Rex Nutting, MarketWatch’s Washington Bureau Chief, offers a misguided, if sincere, take on federal rulemaking. Presented with the possibility of a new regulation, Nutting contends, “[t]he businessman does what businessmen do: He fights the regulation tooth and nail.”
Discussing the costs and benefits of environmental regulations, Nutting rightly notes the costs of widespread corporate ruination of the natural world. And in the present, state-distorted economic system, where genuine individual rights are subordinated to big business impunity, Nutting’s on the right track.
His thesis embraces an important mistake, however, in claiming that government amounts to “the people,” setting big government in opposition to big business. Contrary to Nutting’s earnest assertions, capital and the state are, as a practical matter, virtually indistinguishable. The federal agencies that regulate a given industry are no friends of the proverbial “little guy.” They do the bidding of the plutocrats, even if inadvertently.
The argument underlying many treatments of regulatory capture, even if only implied, is that it’s an irregularity, a glitch in an otherwise pragmatic, working balance between “public” and “private” interests. It too often doesn’t occur to the student of regulatory phenomena that institutional pressures and incentives drive the strictly technical conversations she imagines.
A certain coziness, however “professional” or “objective” its appearance, is a matter of course when companies and government agencies work so closely together. The groups needn’t consciously collude or engage in the kinds of corruption — outright bribes to influence specific decisions — that catch the attention of mainstream news.

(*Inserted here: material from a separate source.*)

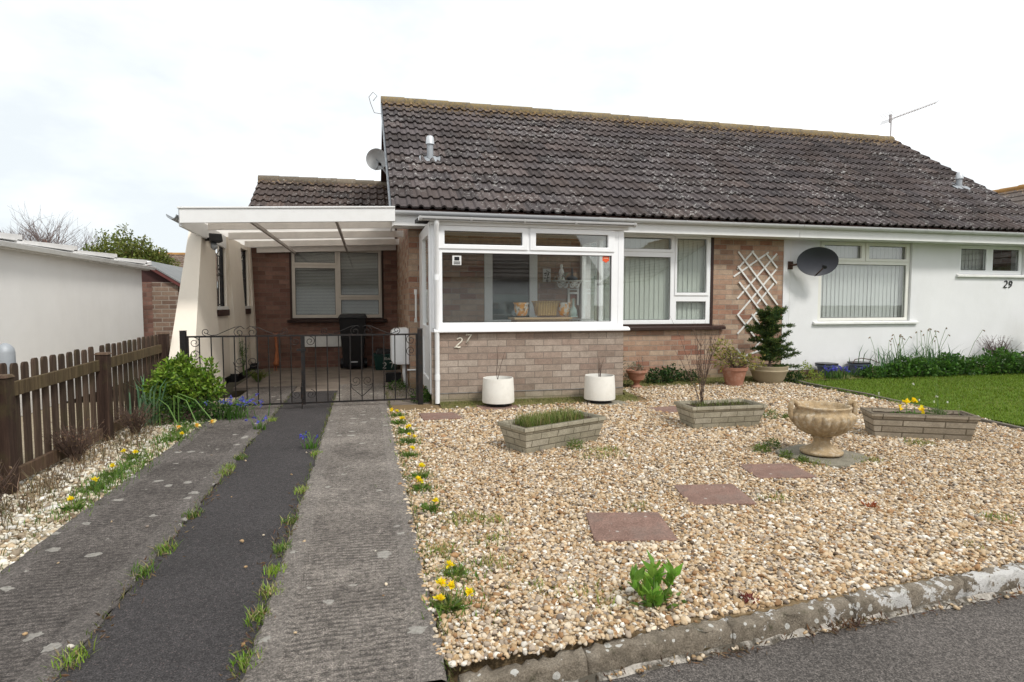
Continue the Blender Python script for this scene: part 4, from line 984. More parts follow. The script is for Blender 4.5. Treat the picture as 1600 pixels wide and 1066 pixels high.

Due to no more than the natural and ineluctable tendencies of the groups involved, regulations tend to concentrate power in big business rather than reining it in. Analyzing the state of the American economy at the turn of the last century, historian Gabriel Kolko wrote that the large trusts were increasingly “unable to compete successfully or hold on to their share of the market.”
The regulations that ensued from “national progressivism,” Kolko argued, were in effect a “defense of business against … democratic ferment.” Regulations made doing business far more costly and complicated, and while the reigning business powerhouses could absorb the new costs, the local country store usually couldn’t.
The result has been an economy constituted of corporate cartels protected from genuine competition and able to pass their enormous costs onto consumers and taxpayers. The state is in its very nature a “captured organization,” a vulturine institution that functions to manipulate economic relationships for a small elite.
Without any conspiratorial motive on the part of any one person or group, the state and organized interests impose a version of “competition” that’s tolerable to the rich and powerful — one in which, for instance, self-sufficiency and -employment are anomalies.
Unless you can afford a phalanx of compliance lawyers to parse the regulatory terrain, unless you have an army of lobbyists to swarm the seat of government, your chances of finding a niche between state-privileged corporate behemoths is slim.
The way to protect the environment, undermining corporate excess and freedom from responsibility, is to withdraw special privileges and dispensations. As the source of those, the state is the single greatest impediment to accountability and anything like environmental sustainability. The state is not “the people,” unless by “people” you mean agency czars and corporate CEOs.